Software Architecture Overview¶
The OpenArmX software stack is modular and mainly includes motor control, ROS2 integration, and teleoperation modules.
📦 Core Packages¶
| Package | Description | Main Use |
|---|---|---|
| openarmx_description | Robot description | URDF model, visualization config |
| openarmx_motor_manager | Motor manager | Motor state management, parameter config, GUI |
| openarmx_ros2 | ROS2 integration | ROS2 nodes, hardware interface, MoveIt config |
| openarmx_teleop_bimanual | Bimanual teleoperation | Coordinated bimanual teleop control |
| openarmx_tools | Toolset | Gripper panel, parameter panel, teaching |
📂 Directory Structure¶
~/openarmx_ws/src/
├── openarmx_description/ # Robot description
├── openarmx_motor_manager/ # Motor manager
│ ├── config/ # Config files
│ ├── scripts/ # Motor test scripts (important)

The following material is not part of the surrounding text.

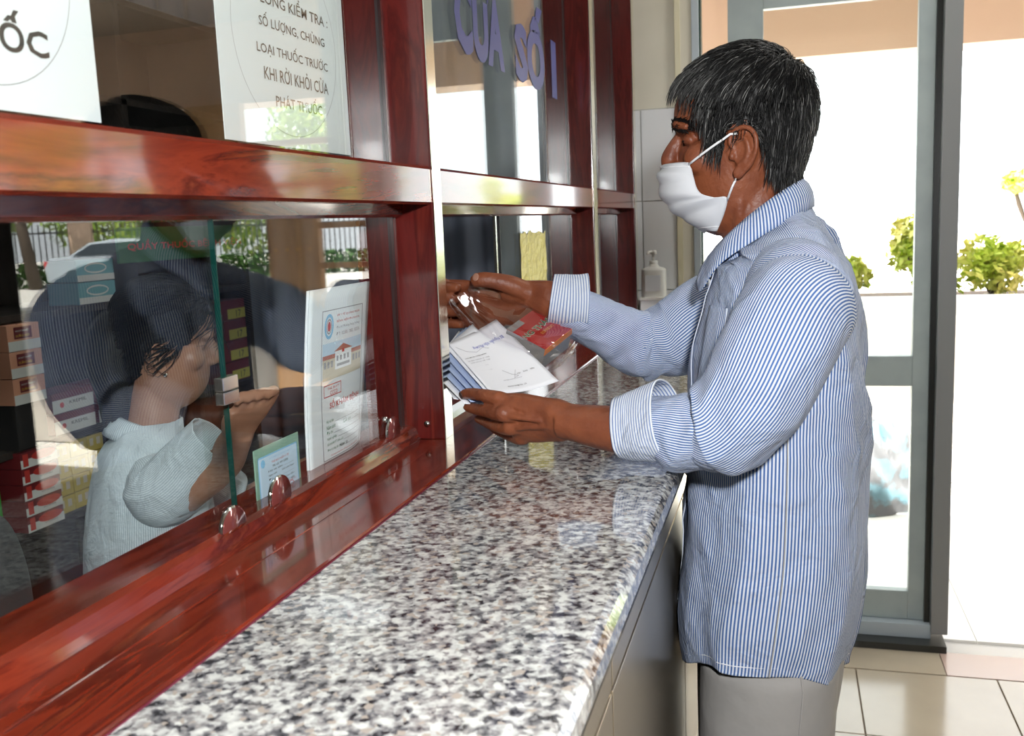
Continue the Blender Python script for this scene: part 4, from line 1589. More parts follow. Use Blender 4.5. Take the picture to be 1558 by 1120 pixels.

│ ├── ui/ # User interface
│ └── utils/ # Utility functions
├── openarmx_ros2/ # ROS2 packages
│ ├── openarmx/ # Base package
│ ├── openarmx_bimanual_moveit_config/ # MoveIt config
│ ├── openarmx_bringup/ # Launch config
│ └── openarmx_hardware/ # Hardware interface
├── openarmx_teleop_bimanual/ # Bimanual homologous teleoperation
└── openarmx_tools/ # Toolset
├── openarmx_gripper_panel/ # Gripper control panel
├── openarmx_kp_kd_panel/ # Kp/Kd panel
└── openarmx_teach/ # Teaching tools
Important: Do not use Python scripts/GUI and ROS2 control at the same time, or abnormal robot motion may occur and damage the robot.
🛠️ Robot Motion Modes¶
OpenArmX supports multiple motor control modes, with MIT and CSP being the primary ones.
MIT Mode¶
Motion Control Mode (default mode in OpenArmX)
Control method:
- Position + velocity + KP + KD + torque hybrid control
- Real-time adjustable stiffness parameters (KP/KD)
- Supports torque feedforward
Main features:
- ✓ High payload: rated payload up to 5 kg
- ✓ Compliant control: low stiffness enables softer interaction
- ✓ Torque control: supports superimposed torque and gravity compensation
- ✓ Tunable parameters: real-time KP/KD tuning for different tasks
- ✓ Hybrid behavior: flexible combination of position/velocity/torque
- ✗ Lower positioning precision under low PID settings due to gravity and friction effects
Recommended scenarios:
- Teaching and recording (low stiffness, easy to move)
- Human-robot collaboration (compliance and safety)
CSP Mode¶
Cyclic Synchronous Position Mode
Control method:
- Pure position control
- Motor-internal PID closed-loop tracking
- Fixed factory-tuned parameters
Main features:
- ✓ Easy to use: send target position only, no parameter tuning
- ✓ Stable precision: factory-optimized consistency
- ✗ Lower payload: around 2 kg rated payload per arm; high load may cause overcurrent and motor damage
- ✗ Fixed stiffness: no compliance tuning, less suitable for teaching
- ✗ No torque control: difficult for gravity compensation and force control
Recommended scenarios:
- Fixed automation tasks
- High-precision repetitive positioning
- Batch deployment
- Standard equipment integration
📊 Mode Comparison¶
| Feature | MIT Mode | CSP Mode |
|---|---|---|
| Control | Position + velocity + KP + KD + torque | Pure position |
| Parameter tuning | Real-time tunable | Fixed |
| Compliant control | ✓ Supported | ✗ Not supported |
| Torque feedforward | ✓ Supported | ✗ Not supported |
| Flexibility | ★★★★★ | ★★☆☆☆ |
| Human-robot collaboration | ★★★★★ | ★☆☆☆☆ |
OpenArmX recommendation: use MIT mode by default for higher flexibility, teaching/force-control support, and safer payload margin for R&D scenarios.